--- Start of Task inputs ---
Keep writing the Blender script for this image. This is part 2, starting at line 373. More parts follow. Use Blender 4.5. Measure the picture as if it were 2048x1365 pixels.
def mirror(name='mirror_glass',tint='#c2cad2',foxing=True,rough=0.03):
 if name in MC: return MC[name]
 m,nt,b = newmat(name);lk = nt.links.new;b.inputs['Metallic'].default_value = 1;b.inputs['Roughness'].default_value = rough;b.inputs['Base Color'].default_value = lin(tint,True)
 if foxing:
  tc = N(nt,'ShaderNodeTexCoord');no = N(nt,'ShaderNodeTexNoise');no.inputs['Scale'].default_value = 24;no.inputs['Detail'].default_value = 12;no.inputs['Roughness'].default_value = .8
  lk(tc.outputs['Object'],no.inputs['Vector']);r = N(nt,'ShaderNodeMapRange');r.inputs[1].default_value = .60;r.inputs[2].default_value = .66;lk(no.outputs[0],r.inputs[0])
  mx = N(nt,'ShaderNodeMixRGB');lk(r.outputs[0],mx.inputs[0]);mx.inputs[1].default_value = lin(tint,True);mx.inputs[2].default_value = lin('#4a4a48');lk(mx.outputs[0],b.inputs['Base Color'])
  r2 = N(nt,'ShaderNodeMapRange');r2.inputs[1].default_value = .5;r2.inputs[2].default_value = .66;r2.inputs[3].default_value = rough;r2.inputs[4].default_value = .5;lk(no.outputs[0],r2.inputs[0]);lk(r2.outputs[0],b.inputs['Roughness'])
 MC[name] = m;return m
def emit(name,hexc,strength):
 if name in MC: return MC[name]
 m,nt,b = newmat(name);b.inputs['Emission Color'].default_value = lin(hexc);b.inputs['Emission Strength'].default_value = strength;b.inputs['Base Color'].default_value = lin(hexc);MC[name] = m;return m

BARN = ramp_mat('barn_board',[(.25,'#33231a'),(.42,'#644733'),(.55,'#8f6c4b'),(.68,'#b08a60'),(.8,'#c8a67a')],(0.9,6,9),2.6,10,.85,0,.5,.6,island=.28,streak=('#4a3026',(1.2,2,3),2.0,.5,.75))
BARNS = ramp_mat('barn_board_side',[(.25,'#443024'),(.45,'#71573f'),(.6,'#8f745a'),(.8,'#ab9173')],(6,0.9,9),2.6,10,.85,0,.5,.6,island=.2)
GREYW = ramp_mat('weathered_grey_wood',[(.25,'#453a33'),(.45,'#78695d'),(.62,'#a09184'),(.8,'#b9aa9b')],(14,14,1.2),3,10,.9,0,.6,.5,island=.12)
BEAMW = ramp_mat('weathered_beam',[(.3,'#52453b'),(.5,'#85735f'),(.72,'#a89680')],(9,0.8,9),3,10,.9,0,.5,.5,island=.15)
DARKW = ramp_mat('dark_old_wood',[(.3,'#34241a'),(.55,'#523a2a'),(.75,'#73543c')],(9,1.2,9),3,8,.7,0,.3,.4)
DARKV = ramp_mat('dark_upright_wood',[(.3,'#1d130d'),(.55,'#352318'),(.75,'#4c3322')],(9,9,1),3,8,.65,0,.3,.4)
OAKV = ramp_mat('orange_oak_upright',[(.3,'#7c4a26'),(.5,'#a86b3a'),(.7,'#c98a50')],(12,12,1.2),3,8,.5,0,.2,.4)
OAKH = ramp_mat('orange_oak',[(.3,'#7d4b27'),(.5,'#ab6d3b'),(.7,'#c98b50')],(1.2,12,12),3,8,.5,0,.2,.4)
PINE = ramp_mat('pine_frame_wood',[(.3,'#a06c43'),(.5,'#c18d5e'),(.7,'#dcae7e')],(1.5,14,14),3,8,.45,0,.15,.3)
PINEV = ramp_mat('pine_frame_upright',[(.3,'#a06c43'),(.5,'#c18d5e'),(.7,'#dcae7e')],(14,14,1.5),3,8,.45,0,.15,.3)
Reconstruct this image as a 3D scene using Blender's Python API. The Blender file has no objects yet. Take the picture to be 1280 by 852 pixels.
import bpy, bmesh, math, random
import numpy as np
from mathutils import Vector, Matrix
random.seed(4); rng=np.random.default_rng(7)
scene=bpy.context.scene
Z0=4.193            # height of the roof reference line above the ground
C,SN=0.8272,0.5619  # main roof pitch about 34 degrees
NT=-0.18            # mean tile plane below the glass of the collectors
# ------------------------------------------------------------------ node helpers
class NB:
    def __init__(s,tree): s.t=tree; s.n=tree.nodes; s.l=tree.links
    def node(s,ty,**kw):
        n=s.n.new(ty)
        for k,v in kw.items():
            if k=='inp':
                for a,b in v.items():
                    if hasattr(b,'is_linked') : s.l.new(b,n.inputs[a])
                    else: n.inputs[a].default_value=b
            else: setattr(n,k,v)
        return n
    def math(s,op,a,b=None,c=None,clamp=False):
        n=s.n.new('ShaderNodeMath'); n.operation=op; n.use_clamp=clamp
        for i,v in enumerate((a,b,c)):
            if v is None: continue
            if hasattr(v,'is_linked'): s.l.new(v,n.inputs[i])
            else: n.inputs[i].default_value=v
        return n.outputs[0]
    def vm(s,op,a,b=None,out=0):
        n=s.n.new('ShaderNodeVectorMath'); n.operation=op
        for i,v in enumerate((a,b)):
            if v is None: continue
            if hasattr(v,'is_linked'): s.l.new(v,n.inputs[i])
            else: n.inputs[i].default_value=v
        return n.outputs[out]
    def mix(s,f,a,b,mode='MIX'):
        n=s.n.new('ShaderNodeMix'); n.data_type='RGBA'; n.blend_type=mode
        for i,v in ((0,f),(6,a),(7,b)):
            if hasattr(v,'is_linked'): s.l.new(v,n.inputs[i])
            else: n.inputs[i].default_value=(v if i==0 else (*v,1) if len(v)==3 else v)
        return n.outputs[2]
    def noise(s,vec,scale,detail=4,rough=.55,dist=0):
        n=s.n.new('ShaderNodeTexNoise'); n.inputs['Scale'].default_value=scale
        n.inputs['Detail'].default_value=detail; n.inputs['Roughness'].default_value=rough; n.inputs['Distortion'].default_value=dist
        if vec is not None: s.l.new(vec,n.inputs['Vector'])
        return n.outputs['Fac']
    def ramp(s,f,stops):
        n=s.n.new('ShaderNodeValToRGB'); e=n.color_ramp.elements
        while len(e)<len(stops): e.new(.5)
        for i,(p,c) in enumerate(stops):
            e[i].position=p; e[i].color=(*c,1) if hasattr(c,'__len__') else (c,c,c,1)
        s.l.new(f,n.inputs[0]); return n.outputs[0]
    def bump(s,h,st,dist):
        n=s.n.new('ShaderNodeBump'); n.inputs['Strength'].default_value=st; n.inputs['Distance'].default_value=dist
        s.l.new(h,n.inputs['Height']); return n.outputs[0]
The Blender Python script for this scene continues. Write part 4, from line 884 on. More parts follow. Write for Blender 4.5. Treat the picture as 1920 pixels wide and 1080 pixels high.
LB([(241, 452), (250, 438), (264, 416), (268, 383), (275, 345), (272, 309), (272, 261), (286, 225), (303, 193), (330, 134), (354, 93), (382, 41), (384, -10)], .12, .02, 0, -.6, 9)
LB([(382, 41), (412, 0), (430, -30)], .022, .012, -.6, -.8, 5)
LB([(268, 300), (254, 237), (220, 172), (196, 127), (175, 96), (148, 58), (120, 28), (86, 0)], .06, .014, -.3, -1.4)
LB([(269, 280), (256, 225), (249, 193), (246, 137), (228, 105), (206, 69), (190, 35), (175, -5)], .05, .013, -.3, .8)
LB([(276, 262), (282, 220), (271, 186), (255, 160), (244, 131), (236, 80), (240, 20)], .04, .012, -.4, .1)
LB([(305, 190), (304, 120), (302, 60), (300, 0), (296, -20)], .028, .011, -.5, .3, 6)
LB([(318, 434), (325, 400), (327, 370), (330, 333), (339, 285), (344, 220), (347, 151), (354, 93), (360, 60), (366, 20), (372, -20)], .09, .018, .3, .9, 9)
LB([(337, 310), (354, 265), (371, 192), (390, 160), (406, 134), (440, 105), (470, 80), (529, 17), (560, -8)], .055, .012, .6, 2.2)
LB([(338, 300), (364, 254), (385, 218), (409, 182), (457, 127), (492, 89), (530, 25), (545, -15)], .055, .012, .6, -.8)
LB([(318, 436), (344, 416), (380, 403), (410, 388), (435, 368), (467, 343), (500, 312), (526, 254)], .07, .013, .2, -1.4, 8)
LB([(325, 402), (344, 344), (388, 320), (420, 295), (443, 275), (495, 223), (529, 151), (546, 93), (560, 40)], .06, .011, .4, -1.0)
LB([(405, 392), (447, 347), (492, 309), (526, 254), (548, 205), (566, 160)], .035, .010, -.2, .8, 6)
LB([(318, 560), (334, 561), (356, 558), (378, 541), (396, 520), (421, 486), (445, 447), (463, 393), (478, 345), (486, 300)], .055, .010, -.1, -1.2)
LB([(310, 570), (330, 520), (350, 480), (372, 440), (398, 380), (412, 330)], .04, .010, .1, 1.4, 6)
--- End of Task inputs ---
§ Exercise: Everything from the first line above up to and including the line that contains "m,nt,b = newmat(name);b.inputs['Emission" should be printed exactly; please print only that.

§ Output below:
Keep writing the Blender script for this image. This is part 2, starting at line 373. More parts follow. Use Blender 4.5. Measure the picture as if it were 2048x1365 pixels.
def mirror(name='mirror_glass',tint='#c2cad2',foxing=True,rough=0.03):
 if name in MC: return MC[name]
 m,nt,b = newmat(name);lk = nt.links.new;b.inputs['Metallic'].default_value = 1;b.inputs['Roughness'].default_value = rough;b.inputs['Base Color'].default_value = lin(tint,True)
 if foxing:
  tc = N(nt,'ShaderNodeTexCoord');no = N(nt,'ShaderNodeTexNoise');no.inputs['Scale'].default_value = 24;no.inputs['Detail'].default_value = 12;no.inputs['Roughness'].default_value = .8
  lk(tc.outputs['Object'],no.inputs['Vector']);r = N(nt,'ShaderNodeMapRange');r.inputs[1].default_value = .60;r.inputs[2].default_value = .66;lk(no.outputs[0],r.inputs[0])
  mx = N(nt,'ShaderNodeMixRGB');lk(r.outputs[0],mx.inputs[0]);mx.inputs[1].default_value = lin(tint,True);mx.inputs[2].default_value = lin('#4a4a48');lk(mx.outputs[0],b.inputs['Base Color'])
  r2 = N(nt,'ShaderNodeMapRange');r2.inputs[1].default_value = .5;r2.inputs[2].default_value = .66;r2.inputs[3].default_value = rough;r2.inputs[4].default_value = .5;lk(no.outputs[0],r2.inputs[0]);lk(r2.outputs[0],b.inputs['Roughness'])
 MC[name] = m;return m
def emit(name,hexc,strength):
 if name in MC: return MC[name]
 m,nt,b = newmat(name);b.inputs['Emission Color'].default_value = lin(hexc);b.inputs['Emission Strength'].default_value = strength;b.inputs['Base Color'].default_value = lin(hexc);MC[name] = m;return m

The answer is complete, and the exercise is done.